If your child is a strong athlete, the first step is to contact the coaches at
colleges that are of interest. Start making contacts by early junior year. Send
a cover letter, a sports résumé, a coach's recommendation and newspaper
clippings, advise Montauk and Klein. "The opportunity for self-promotion is
stronger for the ambitious, accomplished student athlete than it is for almost
anyone else in the admissions pool," they add.
Visiting Campuses
To get the most out of your travel dollar, have your child schedule on-campus
interviews with an admissions officer. That's often viewed as a desirable show
of interest in a school and can carry more weight than interviews held at home
by alumni. If you think your child will interview poorly, you may want to avoid
the on-campus chat with admissions staff. And don't be fooled--even interviews
billed as just "informational" are often evaluative, warns former Harvard
admissions official Hughes.
One advantage of visiting campuses early--perhaps during the winter or spring
of junior year--is that doing so can help motivate your child for the
application process, which is going to take a lot of work. If you can, visit
schools when classes are in session, Montauk and Klein suggest.

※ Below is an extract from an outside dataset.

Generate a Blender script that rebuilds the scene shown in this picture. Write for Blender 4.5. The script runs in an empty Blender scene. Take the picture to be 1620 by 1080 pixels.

Most campuses
feel much different--and more appealing--when students are around.
Measuring the Payoff
While Ivy grads are overrepresented among business leaders, Wall Street
millionaires and presidential candidates, that may be because students who are
admitted to the Ivies are a talented, driven, well-connected bunch and excel in
life because of the talent, drive and connections that got them admitted to
fancy colleges, not because of the diploma. Indeed, that's the conclusion of a
2002 study in the Quarterly Journal of Economics.
But not everyone from the Ivy League is quite ready to agree. In another study,
Harvard economist Caroline Hoxby estimates that for men who entered college in
1982 the lifetime payoff from attending a Harvard or Columbia over a slightly
less selective Carnegie Mellon or Tufts will be roughly $300,000, with about
$100,000 of the difference due to the college attended.